Il criterio tradizionale utilizzato per risolvere la questione faceva riferimento al momento in cui sorge l’obbligazione: il soggetto obbligato va individuato a seconda di chi fosse proprietario nel momento in cui sorge l’obbligazione di pagamento delle spese. In questo modo, dato che l’obbligazione di pagare le spese ordinarie sorge nel momento in cui l’amministratore di condominio le commissiona, non occorrendo all’uopo alcuna delibera approvativa, obbligato sarà il condomino che in quel momento è proprietario.

Al contrario, l’obbligazione di pagare le spese straordinarie sorge nel momento in cui vengono approvate con delibera da parte dell’assemblea condominiale, anche se vengono effettuate successivamente, di conseguenza, obbligato sarà il condomino che avesse la proprietà dell’appartamento nel momento di approvazione della delibera, anche se dovesse successivamente trasferire la proprietà dell’appartamento.

In realtà, però, questo criterio viene fortemente messo in discussione alla luce di una serie di importanti considerazioni. In primo luogo, si presta ad una obiezione perché l’art. 1135 del codice civile attribuisce all’amministratore il potere di ordinare lavori di manutenzione straordinaria che abbiano carattere di urgenza, salvo l’obbligo di riferirne alla prima assemblea. Tale norma rompe la linearità del criterio tradizionale perché attribuisce all’amministratore di condominio il potere di commissionare spese straordinarie urgenti senza la preventiva approvazione con delibera.

In secondo luogo, non è nemmeno così pacifico l’assunto secondo cui nel caso di spese straordinarie la relativa obbligazione sorgerebbe nel momento in cui venisse approvata la delibera condominiale. Invero, si è da più parti sostenuto che nel momento approvativo in sede assembleare l’obbligazione non può nascere, perché non ne contiene i requisiti. Invero, la delibera ha un contenuto limitato a conferire l’incarico all’amministratore, senza che venga fissato l’ammontare delle spese o che venga determinata l’obbligazione nel suo esatto contenuto. L’obbligazione viene determinata, infatti, soltanto in un momento successivo ovvero quando i lavori vengono commissionati dall’amministratore, ed è proprio in questa occasione che essa sorge.

Il criterio tradizionale viene rivisto e messo in discussione dalla teoria dell’accrescimento, secondo cui le spese devono essere sostenute dal condomino che beneficia dei vantaggi ottenuti a seguito della spese affrontata, anche se non facente parte dell’assemblea che le aveva deliberate. In sostanza, il criterio dell’accrescimento attribuisce le spese ai condomini che effettivamente beneficiano dei vantaggi ottenuti a seguito dei lavori effettuati e per i quali sono state effettuate delle spese.

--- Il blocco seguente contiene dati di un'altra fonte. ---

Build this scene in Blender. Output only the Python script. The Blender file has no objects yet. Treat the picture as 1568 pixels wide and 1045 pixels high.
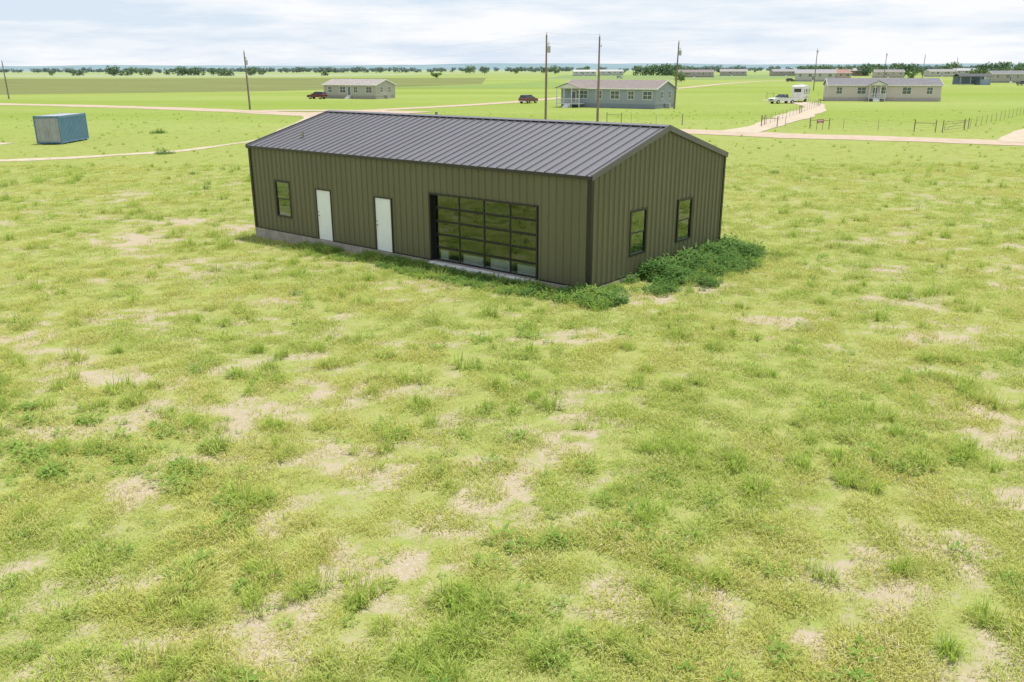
import bpy, numpy as np, math, random
from mathutils import Vector, Matrix, Euler
random.seed(3); rng=np.random.default_rng(11)
SC=bpy.context.scene; COL=SC.collection
# ------------------------------------------------------------ noise
T=rng.random((256,256))
def vn(x,y):
    x=np.asarray(x,float);y=np.asarray(y,float)
    xi=np.floor(x).astype(int);yi=np.floor(y).astype(int);a=x-xi;b=y-yi
    a=a*a*(3-2*a);b=b*b*(3-2*b);x0=xi&255;y0=yi&255;x1=(xi+1)&255;y1=(yi+1)&255
    return (T[x0,y0]*(1-a)+T[x1,y0]*a)*(1-b)+(T[x0,y1]*(1-a)+T[x1,y1]*a)*b
def fbm(x,y,o=4):
    s=0;t=0;w=1.
    for i in range(o):
        s=s+w*vn(x*2**i+17.3*i,y*2**i+5.1*i);t+=w;w*=.5
    return s/t
def sst(a,b,x): 
    t=np.clip((x-a)/(b-a),0,1); return t*t*(3-2*t)
# ------------------------------------------------------------ materials
def newmat(name):
    m=bpy.data.materials.new(name);m.use_nodes=True;nt=m.node_tree;nt.nodes.clear();return m,nt
def nd(nt,t,**k):
    n=nt.nodes.new(t)
    for a,v in k.items(): setattr(n,a,v)
    return n
def mixc(nt,f,a,b,bt='MIX'):
    n=nt.nodes.new('ShaderNodeMix');n.data_type='RGBA';n.blend_type=bt
    for s,v in ((n.inputs[0],f),(n.inputs[6],a),(n.inputs[7],b)):
        if isinstance(v,bpy.types.NodeSocket): nt.links.new(v,s)
        elif isinstance(v,(int,float)): s.default_value=v
        else: s.default_value=(*v,1)
    return n.outputs[2]
def noise(nt,scale,detail=4,vec=None,rough=.6):
    n=nd(nt,'ShaderNodeTexNoise');n.inputs['Scale'].default_value=scale;n.inputs['Detail'].default_value=detail;n.inputs['Roughness'].default_value=rough
    if vec is not None: nt.links.new(vec,n.inputs['Vector'])
    return n.outputs['Fac']
def ramp(nt,fac,a,b,ca=0.,cb=1.):
    n=nd(nt,'ShaderNodeMapRange');n.inputs[1].default_value=a;n.inputs[2].default_value=b;n.inputs[3].default_value=ca;n.inputs[4].default_value=cb
    nt.links.new(fac,n.inputs[0]);return n.outputs[0]
def gpos(nt,scale=None):
    g=nd(nt,'ShaderNodeNewGeometry').outputs['Position']
    if scale:
        m=nd(nt,'ShaderNodeMapping');m.inputs['Scale'].default_value=scale;nt.links.new(g,m.inputs[0]);return m.outputs[0]
    return g
def pm(name,col,rough=.6,metal=0.,var=.18,vs=3.,vstretch=(1,1,1),bump=0.,bs=40.,spec=.5,col2=None):
    m,nt=newmat(name)
    p=nd(nt,'ShaderNodeBsdfPrincipled');o=nd(nt,'ShaderNodeOutputMaterial');nt.links.new(p.outputs[0],o.inputs[0])
    v=gpos(nt,vstretch)
    f=ramp(nt,noise(nt,vs,4,v),.3,.7)
    c2=col2 if col2 else tuple(c*(1-var) for c in col); c1=col if col2 else tuple(min(1,c*(1+var*.5)) for c in col)
    c=mixc(nt,f,c2,c1)
    nt.links.new(c,p.inputs['Base Color'])
    p.inputs['Roughness'].default_value=rough;p.inputs['Metallic'].default_value=metal;p.inputs['Specular IOR Level'].default_value=spec
    if bump:
        b=nd(nt,'ShaderNodeBump');b.inputs['Strength'].default_value=bump;b.inputs['Distance'].default_value=.02
        nt.links.new(noise(nt,bs,3,gpos(nt)),b.inputs['Height']);nt.links.new(b.outputs[0],p.inputs['Normal'])
    return m
def grassmat(name,c1,c2,c3,trans=.42):
    m,nt=newmat(name)
    o=nd(nt,'ShaderNodeOutputMaterial');d=nd(nt,'ShaderNodeBsdfDiffuse');t=nd(nt,'ShaderNodeBsdfTranslucent');mx=nd(nt,'ShaderNodeMixShader')
    mx.inputs[0].default_value=trans
    f=nd(nt,'ShaderNodeAttribute',attribute_name='pv',attribute_type='INSTANCER').outputs['Fac']
    oi=nd(nt,'ShaderNodeObjectInfo').outputs['Random']
    at=nd(nt,'ShaderNodeAttribute',attribute_name='tint')
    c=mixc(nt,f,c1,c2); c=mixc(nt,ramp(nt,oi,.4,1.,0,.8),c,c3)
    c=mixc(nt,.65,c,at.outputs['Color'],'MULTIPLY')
    nt.links.new(c,d.inputs[0]);nt.links.new(c,t.inputs[0])
    nt.links.new(d.outputs[0],mx.inputs[1]);nt.links.new(t.outputs[0],mx.inputs[2]);nt.links.new(mx.outputs[0],o.inputs[0])
    return m
def glassmat(name,tint=(.55,.6,.55),add=.10):
    m,nt=newmat(name);o=nd(nt,'ShaderNodeOutputMaterial');t=nd(nt,'ShaderNodeBsdfTransparent');g=nd(nt,'ShaderNodeBsdfGlossy')
    g.inputs['Roughness'].default_value=.02;t.inputs[0].default_value=(*tint,1)
    fr=nd(nt,'ShaderNodeFresnel');fr.inputs[0].default_value=1.55
    a=nd(nt,'ShaderNodeMath',operation='ADD');a.inputs[1].default_value=add;nt.links.new(fr.outputs[0],a.inputs[0])
    b=nd(nt,'ShaderNodeBump');b.inputs['Strength'].default_value=.05;b.inputs['Distance'].default_value=.05
    nt.links.new(noise(nt,1.5,1,gpos(nt)),b.inputs['Height']);nt.links.new(b.outputs[0],g.inputs['Normal'])
    mx=nd(nt,'ShaderNodeMixShader');nt.links.new(a.outputs[0],mx.inputs[0]);nt.links.new(t.outputs[0],mx.inputs[1]);nt.links.new(g.outputs[0],mx.inputs[2]);nt.links.new(mx.outputs[0],o.inputs[0])
    g.inputs[0].default_value=(.80,.95,.85,1)
    return m
# ------------------------------------------------------------ mesh builder
class MB:
    def __init__(s): s.v=[];s.f=[];s.m=[]
    def quad(s,pts,m=0):
        n=len(s.v);s.v+= [tuple(p) for p in pts];s.f.append(tuple(range(n,n+len(pts))));s.m.append(m)
    def box(s,x0,x1,y0,y1,z0,z1,m=0,M=None):
        P=[(x,y,z) for z in(z0,z1) for y in(y0,y1) for x in(x0,x1)]
        if M is not None: P=[tuple(M@Vector(p)) for p in P]
        n=len(s.v);s.v+=P
        for q in((0,2,3,1),(4,5,7,6),(0,1,5,4),(2,6,7,3),(0,4,6,2),(1,3,7,5)):
            s.f.append(tuple(n+i for i in q));s.m.append(m)
    def cyl(s,p,q,r0,r1,n=10,m=0,cap=True):
        p=Vector(p);q=Vector(q);d=(q-p).normalized();a=d.orthogonal().normalized();b=d.cross(a);k=len(s.v)
        for c,r in((p,r0),(q,r1)):
            for i in range(n):
                t=2*math.pi*i/n;s.v.append(tuple(c+a*math.cos(t)*r+b*math.sin(t)*r))
        for i in range(n):
            j=(i+1)%n;s.f.append((k+i,k+j,k+n+j,k+n+i));s.m.append(m)
        if cap:
            s.f.append(tuple(k+i for i in range(n))[::-1]);s.m.append(m);s.f.append(tuple(k+n+i for i in range(n)));s.m.append(m)
    def prism(s,prof,y0,y1,m=0):
        n=len(s.v);k=len(prof)
        for x,z in prof: s.v.append((x,y0,z))
        for x,z in prof: s.v.append((x,y1,z))
        s.f.append(tuple(range(n,n+k)));s.m.append(m);s.f.append(tuple(range(n+2*k-1,n+k-1,-1)));s.m.append(m)
        for i in range(k):
            j=(i+1)%k;s.f.append((n+j,n+i,n+k+i,n+k+j));s.m.append(m)
    def done(s,name,mats,parent=None,bevel=0,smooth=False):
        me=bpy.data.meshes.new(name);me.from_pydata(s.v,[],s.f)
        for m in mats: me.materials.append(m)
        me.polygons.foreach_set('material_index',s.m)
        if smooth: me.polygons.foreach_set('use_smooth',[True]*len(s.f))
        me.update();o=bpy.data.objects.new(name,me);COL.objects.link(o)
        if parent: o.parent=parent
        if bevel:
            b=o.modifiers.new('b','BEVEL');b.width=bevel;b.segments=2;b.limit_method='ANGLE'
        return o
def empty(name,loc,rz=0.):
    e=bpy.data.objects.new(name,None);COL.objects.link(e);e.location=loc;e.rotation_euler=(0,0,rz);e.empty_display_size=.2;return e
# ------------------------------------------------------------ world / light / camera
w=bpy.data.worlds.new("World");SC.world=w;w.use_nodes=True;nt=w.node_tree;nt.nodes.clear()
SE=math.radians(76);SAZ=math.radians(58)
sk=nd(nt,'ShaderNodeTexSky');sk.sky_type='NISHITA';sk.sun_disc=False;sk.sun_elevation=SE;sk.sun_rotation=SAZ;sk.air_density=1.;sk.dust_density=1.;sk.ozone_density=1.5
tc=nd(nt,'ShaderNodeTexCoord');mp=nd(nt,'ShaderNodeMapping');mp.inputs['Scale'].default_value=(1.2,1.2,9);nt.links.new(tc.outputs['Generated'],mp.inputs[0])
sp=nd(nt,'ShaderNodeSeparateXYZ');nt.links.new(tc.outputs['Generated'],sp.inputs[0])
cf=noise(nt,3.0,5,mp.outputs[0],.6)
hz=mixc(nt,ramp(nt,sp.outputs[2],0.,.6,.88,.15),sk.outputs[0],(6.8,7.8,9.1))
c=mixc(nt,ramp(nt,cf,.42,.60,.0,.92),hz,(8.9,8.95,9.1))
bg=nd(nt,'ShaderNodeBackground');bg.inputs[1].default_value=.112;nt.links.new(c,bg.inputs[0])
ow=nd(nt,'ShaderNodeOutputWorld');nt.links.new(bg.outputs[0],ow.inputs[0])
L=bpy.data.lights.new("sun","SUN");L.energy=4.5;L.angle=math.radians(3.0);L.color=(1,.96,.89)
lo=bpy.data.objects.new("sun",L);COL.objects.link(lo)
sd=Vector((math.sin(SAZ)*math.cos(SE),math.cos(SAZ)*math.cos(SE),math.sin(SE)))
lo.rotation_euler=(-sd).to_track_quat('-Z','Y').to_euler();lo.location=(0,0,60)
cam=bpy.data.cameras.new("camera");co=bpy.data.objects.new("camera",cam);COL.objects.link(co);SC.camera=co
cam.sensor_fit='HORIZONTAL';cam.sensor_width=36;cam.lens=29.79;cam.clip_end=20000;cam.clip_start=.1
co.matrix_world=Matrix.Translation((0,0,7.0))@Matrix.Rotation(math.radians(90-17.83),4,'X')@Matrix.Rotation(-.0025,4,'Z')
SC.view_settings.view_transform='Standard';SC.view_settings.look='None';SC.view_settings.exposure=0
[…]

Pertanto, la questione de quo può essere risolta facendo applicazione del criterio dell’accrescimento, il quale attribuisce le spese a colui che beneficia dei vantaggi dalle stesse derivanti e, quindi, al nuovo proprietario dell’unità immobiliare ceduta.

Tale criterio viene ritenuto maggiormente conforme a principi di uguaglianza sostanziale.